Aim> Whenever a line contains the string "scene", copy it out of the entries.
━━━━━━━━━━━━━━━━━━━━━━━━━━━━━━
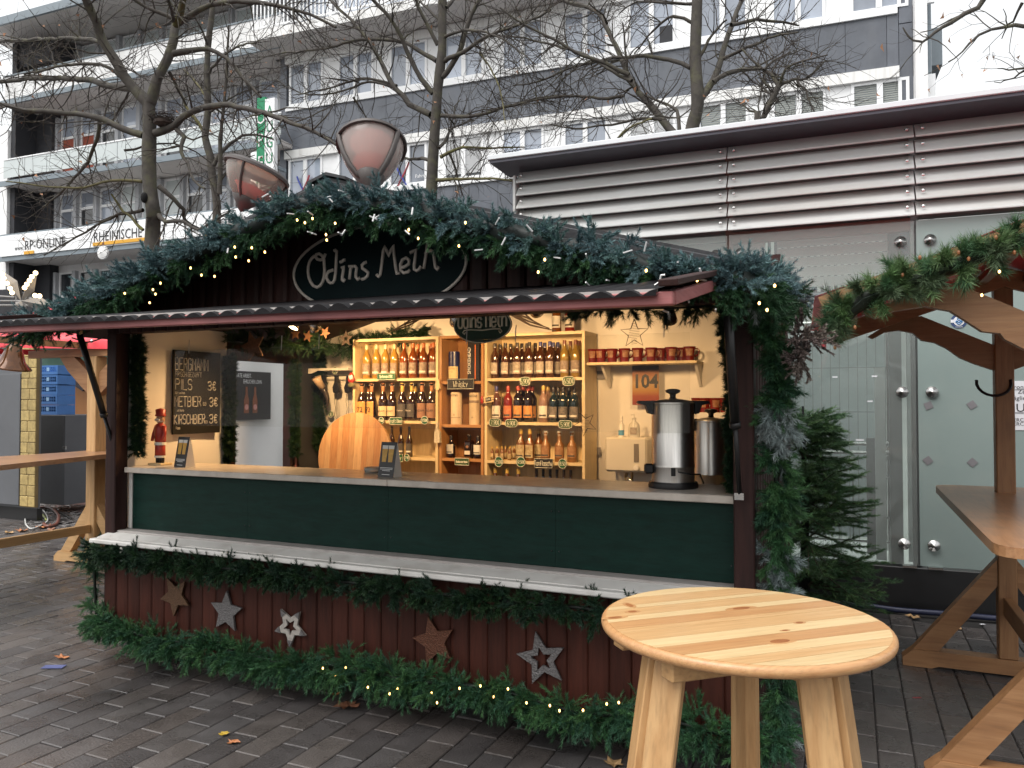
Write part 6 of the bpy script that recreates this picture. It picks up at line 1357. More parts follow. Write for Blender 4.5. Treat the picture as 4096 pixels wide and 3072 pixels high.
b = MB(); b.tube([(p0.x + w_ * .45, 5.5, p1.z - .02), (p0.x + w_ * .5, 5.42, p1.z - .05), (p0.x + w_ * .62, 5.36, p1.z - .04), (p0.x + w_ * .75, 5.36, p1.z - .075)], .012, 8); b.build('tap', MAT['steel'], t, smooth=True)
b = MB(); b.tube([((p0.x + p1.x) / 2, 5.6, p1.z - .0), ((p0.x + p1.x) / 2, 5.6, p1.z - .2)], .01, 6); b.build('pipe', MAT['steel'], t)
q = WY(2486, 1740, 5.5); t = thing('spray_bottle', 'small white spray bottle with blue label on the water boiler', 'spray bottle', (q.x, 5.5, p0.z))
b = MB(); b.lathe([(.001, 0), (.022, 0), (.022, .085), (.01, .1), (.009, .112), (.014, .114), (.008, .15), (.001, .152)], 14, (q.x, 5.5, p0.z)); b.build('body', MAT['pvc'], t, auto=40)
b = MB(); b.lathe([(.0228, .012), (.0228, .05)], 10, (q.x, 5.5, p0.z), a0=R(200), a1=R(340)); b.build('label', M('blue_label', (.1, .3, .5), .5), t)
q = WY(2537, 1740, 5.5); t = thing('soap_dispenser', 'clear pump soap bottle standing right of the spray bottle', 'soap bottle', (q.x, 5.5, p0.z))
b = MB(); b.lathe([(.001, 0), (.043, 0), (.044, .06), (.036, .095), (.014, .115), (.013, .125), (.016, .126), (.016, .138), (.001, .14)], 16, (q.x, 5.5, p0.z), Matrix.Diagonal((1, .6, 1))); b.build('body', M('milky_plastic', (.55, .52, .46), .2, .05, 4), t, auto=40)
b = MB(); b.tube([(q.x, 5.5, p0.z + .138), (q.x, 5.5, p0.z + .165), (q.x - .02, 5.49, p0.z + .163)], .006, 6); b.build('pump', MAT['pvc'], t); b = MB(); b.box(q.x - .024, 5.473, p0.z + .02, q.x + .024, 5.4745, p0.z + .07); b.build('label', LB_['grey'], t)
for px, py in ((2400, 1500), (2385, 1805)):
    c = WY(px, py, 5.655); b = MB(); b.box(c.x - .04, 5.655, c.z - .03, c.x + .035, 5.66, c.z + .03); b.build('tape_patch', MAT['tape'], stall)
# ------------------------------------------------------------------ counter pieces
q = WZ(640, 1858, 1.225)
t = thing('nutcracker', 'red painted wooden nutcracker soldier standing on the counter at the left', 'nutcracker', (q.x, 3.82, 1.225)); q = WY(640, 1858, 3.82); c = Vector((q.x, 3.82, 1.225))
rd_, bk_, fl_, wh_ = M('red_paint', (.34, .03, .02), .4, .2, 14), MAT['black_metal'], M('flesh_paint', (.5, .28, .17), .5), MAT['pvc']
b = MB(); b.box(c.x - .06, 3.77, 1.225, c.x + .06, 3.87, 1.24, .003); b.build('base', MAT['birchwoodx'], t)
b = MB(); b.lathe([(.001, .0), (.016, 0), (.017, .035), (.001, .04)], 10, c + Vector((-.017, 0, .015))); b.lathe([(.001, .0), (.016, 0), (.017, .035), (.001, .04)], 10, c + Vector((.017, 0, .015))); b.build('boots', bk_, t, smooth=True)
b = MB(); b.lathe([(.015, .05), (.034, .055), (.033, .13), (.028, .14)], 14, c); b.build('trousers', rd_, t, smooth=True)
b = MB(); b.lathe([(.037, .135), (.037, .155)], 14, c); b.lathe([(.036, .05), (.037, .065)], 14, c); b.build('trim', wh_, t)
b = MB(); b.lathe([(.03, .155), (.036, .16), (.038, .25), (.03, .275), (.012, .285)], 14, c); b.build('jacket', rd_, t, smooth=True)
for s in (-1, 1):
    b = MB(); b.tube([c + Vector((s * .036, 0, .265)), c + Vector((s * .05, -.01, .21)), c + Vector((s * .042, -.03, .165))], [.013, .012, .01], 8); b.build('arm', rd_, t, smooth=True)
b = MB(); b.ball(c + Vector((0, 0, .31)), .028, 12, 8, (1, 1, 1.15)); b.build('head', fl_, t, smooth=True)
b = MB(); b.lathe([(.029, .296), (.033, .30), (.02, .29)], 12, c, a0=R(180), a1=R(360)); b.tube([c + Vector((-.02, -.026, .305)), c + Vector((0, -.032, .312)), c + Vector((.02, -.026, .305))], .006, 6); b.build('beard', wh_, t)
b = MB(); b.lathe([(.034, .33), (.036, .336), (.03, .345), (.033, .375), (.001, .385)], 14, c); b.build('hat', rd_, t, smooth=True)
def card(px, py, y, label):
    q = WY(px, py, y); t = thing('table_card', label, 'table card', (q.x, y, 1.225), 'folded table cards on the counter'); c = Vector((q.x, y, 1.225)); w, h, d = .115, .20, .075
    sl = Vector((0, .16, 1)).normalized(); nrm = Vector((0, -1, .16)).normalized()
    a = R(-8); rx = Vector((math.cos(a), math.sin(a), 0)); ry = Vector((-math.sin(a), math.cos(a), 0)); sl = (Z + ry * .17).normalized(); nf = (-ry + Z * .17).normalized(); s2 = (Z - ry * .2).normalized()
    b = MB(); b.obox(c + sl * h / 2, (w, .003, h), (rx, -nf, sl)); b.build('front', M('black_card', (.018, .016, .018), .4), t)
    b = MB(); b.obox(c + ry * d + s2 * h / 2, (w, .003, h), (rx, ry, s2)); b.build('back', MAT['pvc'], t)
    for s in (-1, 1):
        b = MB(); e = c + rx * (s * w / 2); b.add([e, e + ry * d, e + sl * h * .99], [(0, 1, 2)]); b.build('side', MAT['pvc'], t)
    for f in (-.2, .2):
        o = c + rx * (w * f) + sl * .085 + nf * .0025
        b = MB(); b.prism([(-.015, 0), (.015, 0), (.02, .075), (-.02, .075)], .0008, o, rx, sl, nf); b.build('printed_beer', M('printed_beer', (.6, .33, .05), .4, .2, 40), t)
        b = MB(); b.prism([(-.02, .075), (.02, .075), (.021, .095), (-.021, .095)], .0009, o, rx, sl, nf); b.build('printed_foam', MAT['pvc'], t)
    b = MB()
    for k, z in enumerate((.052, .044, .036, .014)): b.obox(c + sl * z + nf * .0025, (w * (.8 if k < 2 else .5), .0006, .003), (rx, nf, sl))
    tag(b.build('printed_lines', MAT['white_print'], t), kind='stuff')
card(718, 1858, 3.74, 'black folded table card with two beer glasses beside the nutcracker'); card(1542, 1895, 3.72, 'black folded table card with two beer glasses in the middle of the counter')
q = WZ(1492, 1889, 1.225); t = thing('ashtray', 'low clear glass ashtray left of the middle table card', 'ashtray', (q.x, q.y, 1.225))
b = MB(); b.lathe([(.001, 0), (.05, 0), (.055, .03), (.047, .03), (.042, .008), (.001, .008)], 20, (q.x, q.y, 1.226)); b.build('bowl', glassy('thick_glass', (.8, .78, .7), .03, .6, 1.6), t, smooth=True)
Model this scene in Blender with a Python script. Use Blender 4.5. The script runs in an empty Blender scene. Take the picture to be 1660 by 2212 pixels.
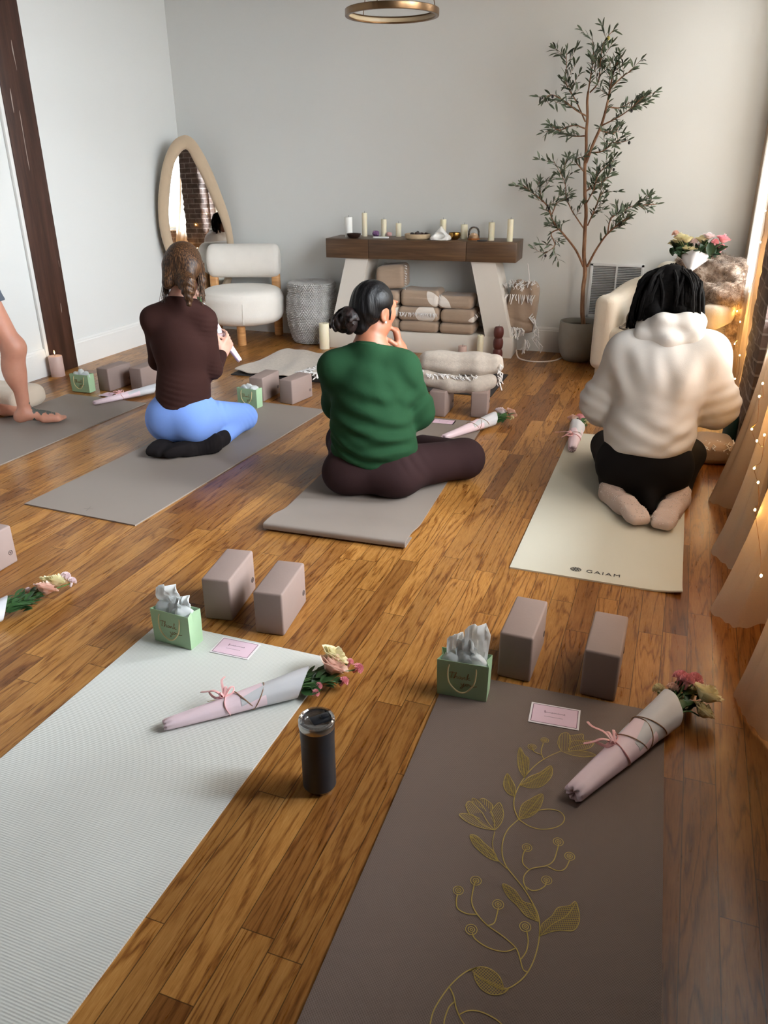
import bpy, bmesh, math, random
import numpy as np
from mathutils import Vector, Matrix
random.seed(7); RNG = np.random.default_rng(5)
SC = bpy.context.scene
COL = SC.collection
PI = math.pi

# ------------------------------------------------------------------ materials
def lin(c):
    out = []
    for v in c[:3]:
        v = v / 255.0
        out.append(v / 12.92 if v <= 0.04045 else ((v + 0.055) / 1.055) ** 2.4)
    return (out[0], out[1], out[2], 1.0)

class NT:
    """small wrapper round a material node tree"""
    def __init__(self, name):
        self.m = bpy.data.materials.new(name); self.m.use_nodes = True
        self.t = self.m.node_tree; self.b = self.t.nodes['Principled BSDF']; self.out = self.t.nodes['Material Output']
        self._co = None
    def n(self, typ, **kw):
        nd = self.t.nodes.new(typ)
        for k, v in kw.items():
            if hasattr(nd, k) and k not in ('Scale',): setattr(nd, k, v)
        return nd
    def l(self, a, b): self.t.links.new(a, b)
    def co(self):
        if self._co is None: self._co = self.n('ShaderNodeTexCoord').outputs['Object']
        return self._co
    def math(self, op, a, b=None, c=None):
        nd = self.n('ShaderNodeMath', operation=op)
        for i, v in enumerate((a, b, c)):
            if v is None: continue
            if isinstance(v, (int, float)): nd.inputs[i].default_value = v
            else: self.l(v, nd.inputs[i])
        return nd.outputs[0]
    def mapping(self, scale, vec=None, loc=(0, 0, 0), rot=(0, 0, 0)):
        mp = self.n('ShaderNodeMapping'); mp.inputs['Scale'].default_value = scale
        mp.inputs['Location'].default_value = loc; mp.inputs['Rotation'].default_value = rot
        self.l(vec if vec is not None else self.co(), mp.inputs['Vector']); return mp.outputs[0]
    def noise(self, scale, vec=None, detail=4, rough=.55, dist=0):
        nd = self.n('ShaderNodeTexNoise'); nd.inputs['Scale'].default_value = scale
        nd.inputs['Detail'].default_value = detail; nd.inputs['Roughness'].default_value = rough
        nd.inputs['Distortion'].default_value = dist
        self.l(vec if vec is not None else self.co(), nd.inputs['Vector']); return nd.outputs['Fac']
    def ramp(self, fac, stops):
        nd = self.n('ShaderNodeValToRGB'); el = nd.color_ramp.elements
        while len(el) < len(stops): el.new(.5)
        for e, (p, c) in zip(el, stops):
            e.position = p; e.color = lin(c) if len(c) == 3 and max(c) > 3. else (c[0], c[1], c[2], 1)
        self.l(fac, nd.inputs[0]); return nd.outputs[0]
    def mix(self, fac, a, b, blend='MIX'):
        nd = self.n('ShaderNodeMix', data_type='RGBA', blend_type=blend)
        for i, v in ((0, fac), (6, a), (7, b)):
            if isinstance(v, (int, float)): nd.inputs[i].default_value = v
            elif isinstance(v, tuple): nd.inputs[i].default_value = v
            else: self.l(v, nd.inputs[i])
        return nd.outputs[2]
    def bump(self, h, strength=.3, dist=.01):
        nd = self.n('ShaderNodeBump'); nd.inputs['Strength'].default_value = strength
        nd.inputs['Distance'].default_value = dist
        self.l(h, nd.inputs['Height']); self.l(nd.outputs[0], self.b.inputs['Normal'])
    def base(self, c):
        if isinstance(c, tuple): self.b.inputs['Base Color'].default_value = c
        else: self.l(c, self.b.inputs['Base Color'])
    def set(self, **kw):
        for k, v in kw.items(): self.b.inputs[k.replace('_', ' ')].default_value = v
        return self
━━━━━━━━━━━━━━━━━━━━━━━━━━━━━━
Task response>
Model this scene in Blender with a Python script. Use Blender 4.5. The script runs in an empty Blender scene. Take the picture to be 1660 by 2212 pixels.
SC = bpy.context.scene